*EXERCISE PROMPT*
Set down word for word each line from the start of the listing through the line that contains "return Vector((d.x * t, d.y * t, z))", both included.

___

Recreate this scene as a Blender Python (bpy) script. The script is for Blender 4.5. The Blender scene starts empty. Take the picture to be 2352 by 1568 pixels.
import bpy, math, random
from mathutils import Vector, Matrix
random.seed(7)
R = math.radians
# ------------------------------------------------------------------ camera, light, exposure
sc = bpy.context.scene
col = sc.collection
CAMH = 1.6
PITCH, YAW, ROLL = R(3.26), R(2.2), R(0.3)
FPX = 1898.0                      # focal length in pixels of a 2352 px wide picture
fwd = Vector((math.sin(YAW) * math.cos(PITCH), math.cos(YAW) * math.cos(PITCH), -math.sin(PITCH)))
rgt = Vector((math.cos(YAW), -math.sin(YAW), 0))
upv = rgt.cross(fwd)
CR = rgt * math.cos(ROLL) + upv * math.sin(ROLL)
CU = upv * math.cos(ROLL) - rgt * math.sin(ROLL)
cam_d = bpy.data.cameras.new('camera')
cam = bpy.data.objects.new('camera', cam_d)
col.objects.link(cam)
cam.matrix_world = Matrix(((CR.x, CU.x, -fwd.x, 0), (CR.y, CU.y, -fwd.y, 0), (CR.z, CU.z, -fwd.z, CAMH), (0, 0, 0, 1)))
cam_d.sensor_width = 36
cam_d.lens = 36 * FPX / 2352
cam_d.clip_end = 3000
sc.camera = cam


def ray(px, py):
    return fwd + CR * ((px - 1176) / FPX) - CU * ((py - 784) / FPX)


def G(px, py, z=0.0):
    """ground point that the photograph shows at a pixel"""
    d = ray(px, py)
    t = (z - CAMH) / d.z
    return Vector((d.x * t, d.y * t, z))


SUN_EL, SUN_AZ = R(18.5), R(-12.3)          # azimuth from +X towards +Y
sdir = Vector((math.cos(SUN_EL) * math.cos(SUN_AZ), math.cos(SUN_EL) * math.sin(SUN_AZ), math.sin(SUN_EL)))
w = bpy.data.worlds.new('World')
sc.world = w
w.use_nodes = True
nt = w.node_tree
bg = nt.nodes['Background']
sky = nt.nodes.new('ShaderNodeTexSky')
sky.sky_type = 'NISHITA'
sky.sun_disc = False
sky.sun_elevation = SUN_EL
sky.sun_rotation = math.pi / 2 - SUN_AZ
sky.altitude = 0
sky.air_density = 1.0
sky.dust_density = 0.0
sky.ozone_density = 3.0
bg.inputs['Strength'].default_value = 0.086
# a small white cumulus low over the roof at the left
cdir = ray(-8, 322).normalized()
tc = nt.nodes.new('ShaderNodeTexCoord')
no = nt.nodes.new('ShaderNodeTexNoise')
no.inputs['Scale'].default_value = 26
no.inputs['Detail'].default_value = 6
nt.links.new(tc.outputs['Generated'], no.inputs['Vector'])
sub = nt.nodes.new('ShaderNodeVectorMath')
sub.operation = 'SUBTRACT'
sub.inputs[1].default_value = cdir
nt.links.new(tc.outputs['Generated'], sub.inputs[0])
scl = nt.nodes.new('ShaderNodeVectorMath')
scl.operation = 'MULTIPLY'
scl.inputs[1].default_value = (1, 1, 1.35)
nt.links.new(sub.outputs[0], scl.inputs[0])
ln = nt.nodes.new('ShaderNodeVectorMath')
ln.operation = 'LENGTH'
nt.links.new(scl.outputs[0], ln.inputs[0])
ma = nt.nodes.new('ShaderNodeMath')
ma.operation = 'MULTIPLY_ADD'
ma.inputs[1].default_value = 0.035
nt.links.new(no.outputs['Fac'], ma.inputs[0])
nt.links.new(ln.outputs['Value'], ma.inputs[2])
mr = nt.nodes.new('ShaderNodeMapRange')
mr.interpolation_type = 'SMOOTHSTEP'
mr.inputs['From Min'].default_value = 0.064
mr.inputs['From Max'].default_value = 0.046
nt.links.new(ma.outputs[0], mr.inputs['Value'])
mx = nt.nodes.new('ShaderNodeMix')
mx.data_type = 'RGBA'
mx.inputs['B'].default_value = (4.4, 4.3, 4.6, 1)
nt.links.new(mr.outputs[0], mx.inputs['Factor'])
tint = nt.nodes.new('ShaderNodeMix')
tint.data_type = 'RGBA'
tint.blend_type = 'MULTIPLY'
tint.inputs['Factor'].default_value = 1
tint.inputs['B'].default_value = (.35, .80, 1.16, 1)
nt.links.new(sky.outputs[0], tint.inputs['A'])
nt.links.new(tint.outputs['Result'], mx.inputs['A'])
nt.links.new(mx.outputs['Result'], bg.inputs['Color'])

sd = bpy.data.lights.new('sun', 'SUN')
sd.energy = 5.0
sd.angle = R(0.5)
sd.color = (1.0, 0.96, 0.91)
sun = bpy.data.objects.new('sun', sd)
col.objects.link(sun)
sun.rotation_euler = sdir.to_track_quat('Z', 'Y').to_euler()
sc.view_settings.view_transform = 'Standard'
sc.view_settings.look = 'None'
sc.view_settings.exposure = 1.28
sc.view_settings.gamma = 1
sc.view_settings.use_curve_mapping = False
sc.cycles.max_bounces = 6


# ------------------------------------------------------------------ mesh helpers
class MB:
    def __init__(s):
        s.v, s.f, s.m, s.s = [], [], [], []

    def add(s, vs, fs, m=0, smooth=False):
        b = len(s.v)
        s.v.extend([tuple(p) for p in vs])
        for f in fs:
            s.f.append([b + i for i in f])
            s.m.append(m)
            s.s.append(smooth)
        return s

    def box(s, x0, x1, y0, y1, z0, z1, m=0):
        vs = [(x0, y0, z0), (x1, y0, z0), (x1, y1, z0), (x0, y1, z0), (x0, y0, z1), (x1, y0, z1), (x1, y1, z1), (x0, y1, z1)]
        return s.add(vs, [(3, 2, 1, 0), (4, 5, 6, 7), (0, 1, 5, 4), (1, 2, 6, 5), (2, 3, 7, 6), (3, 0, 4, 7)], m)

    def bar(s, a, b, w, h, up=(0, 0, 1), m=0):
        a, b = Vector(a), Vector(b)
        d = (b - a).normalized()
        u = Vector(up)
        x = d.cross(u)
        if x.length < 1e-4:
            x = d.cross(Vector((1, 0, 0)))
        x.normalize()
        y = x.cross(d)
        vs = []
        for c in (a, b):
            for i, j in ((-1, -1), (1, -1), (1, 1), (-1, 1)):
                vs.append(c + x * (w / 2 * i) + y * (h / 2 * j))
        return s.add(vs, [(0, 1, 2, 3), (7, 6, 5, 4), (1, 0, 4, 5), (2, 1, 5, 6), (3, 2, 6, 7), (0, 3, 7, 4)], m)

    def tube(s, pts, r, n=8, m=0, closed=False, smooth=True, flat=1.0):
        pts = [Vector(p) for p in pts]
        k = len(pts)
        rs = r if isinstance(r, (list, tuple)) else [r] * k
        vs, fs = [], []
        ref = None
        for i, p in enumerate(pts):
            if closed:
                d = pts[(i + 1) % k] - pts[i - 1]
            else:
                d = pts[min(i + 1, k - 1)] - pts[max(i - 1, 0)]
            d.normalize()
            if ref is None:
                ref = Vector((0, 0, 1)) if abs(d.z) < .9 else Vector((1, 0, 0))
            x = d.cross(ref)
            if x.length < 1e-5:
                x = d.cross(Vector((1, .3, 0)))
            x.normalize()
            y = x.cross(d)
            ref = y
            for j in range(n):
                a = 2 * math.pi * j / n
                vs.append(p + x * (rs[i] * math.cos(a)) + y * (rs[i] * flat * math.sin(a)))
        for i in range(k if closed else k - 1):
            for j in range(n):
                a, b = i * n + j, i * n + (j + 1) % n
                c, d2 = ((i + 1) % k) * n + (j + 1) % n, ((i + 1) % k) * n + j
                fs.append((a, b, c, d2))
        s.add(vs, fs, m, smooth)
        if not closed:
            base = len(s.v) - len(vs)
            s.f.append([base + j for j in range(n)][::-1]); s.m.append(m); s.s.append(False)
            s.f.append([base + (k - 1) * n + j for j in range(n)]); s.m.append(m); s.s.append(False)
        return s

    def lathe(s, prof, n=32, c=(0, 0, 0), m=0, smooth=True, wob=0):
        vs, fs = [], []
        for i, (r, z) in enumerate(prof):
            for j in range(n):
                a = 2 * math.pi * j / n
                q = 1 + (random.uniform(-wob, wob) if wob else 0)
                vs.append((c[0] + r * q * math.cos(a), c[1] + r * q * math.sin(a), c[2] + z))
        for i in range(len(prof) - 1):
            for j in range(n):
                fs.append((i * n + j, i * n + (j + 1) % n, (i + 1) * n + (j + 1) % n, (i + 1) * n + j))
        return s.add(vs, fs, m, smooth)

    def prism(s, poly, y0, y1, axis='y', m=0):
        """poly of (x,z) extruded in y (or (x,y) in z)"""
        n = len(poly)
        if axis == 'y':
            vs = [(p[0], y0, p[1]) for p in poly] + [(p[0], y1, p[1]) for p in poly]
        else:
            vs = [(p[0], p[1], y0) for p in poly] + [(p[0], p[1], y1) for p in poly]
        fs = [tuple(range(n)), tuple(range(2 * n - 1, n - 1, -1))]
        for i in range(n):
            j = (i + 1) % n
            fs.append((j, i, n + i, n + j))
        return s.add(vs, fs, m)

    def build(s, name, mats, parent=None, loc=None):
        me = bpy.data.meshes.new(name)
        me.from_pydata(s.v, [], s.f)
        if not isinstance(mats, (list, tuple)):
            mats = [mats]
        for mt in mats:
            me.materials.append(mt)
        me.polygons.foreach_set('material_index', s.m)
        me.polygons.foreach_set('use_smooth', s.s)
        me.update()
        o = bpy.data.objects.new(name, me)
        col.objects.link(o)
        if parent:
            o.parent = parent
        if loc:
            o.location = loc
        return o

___

*FINISHED EXERCISE*
Recreate this scene as a Blender Python (bpy) script. The script is for Blender 4.5. The Blender scene starts empty. Take the picture to be 2352 by 1568 pixels.
import bpy, math, random
from mathutils import Vector, Matrix
random.seed(7)
R = math.radians
# ------------------------------------------------------------------ camera, light, exposure
sc = bpy.context.scene
col = sc.collection
CAMH = 1.6
PITCH, YAW, ROLL = R(3.26), R(2.2), R(0.3)
FPX = 1898.0                      # focal length in pixels of a 2352 px wide picture
fwd = Vector((math.sin(YAW) * math.cos(PITCH), math.cos(YAW) * math.cos(PITCH), -math.sin(PITCH)))
rgt = Vector((math.cos(YAW), -math.sin(YAW), 0))
upv = rgt.cross(fwd)
CR = rgt * math.cos(ROLL) + upv * math.sin(ROLL)
CU = upv * math.cos(ROLL) - rgt * math.sin(ROLL)
cam_d = bpy.data.cameras.new('camera')
cam = bpy.data.objects.new('camera', cam_d)
col.objects.link(cam)
cam.matrix_world = Matrix(((CR.x, CU.x, -fwd.x, 0), (CR.y, CU.y, -fwd.y, 0), (CR.z, CU.z, -fwd.z, CAMH), (0, 0, 0, 1)))
cam_d.sensor_width = 36
cam_d.lens = 36 * FPX / 2352
cam_d.clip_end = 3000
sc.camera = cam


def ray(px, py):
    return fwd + CR * ((px - 1176) / FPX) - CU * ((py - 784) / FPX)


def G(px, py, z=0.0):
    """ground point that the photograph shows at a pixel"""
    d = ray(px, py)
    t = (z - CAMH) / d.z
    return Vector((d.x * t, d.y * t, z))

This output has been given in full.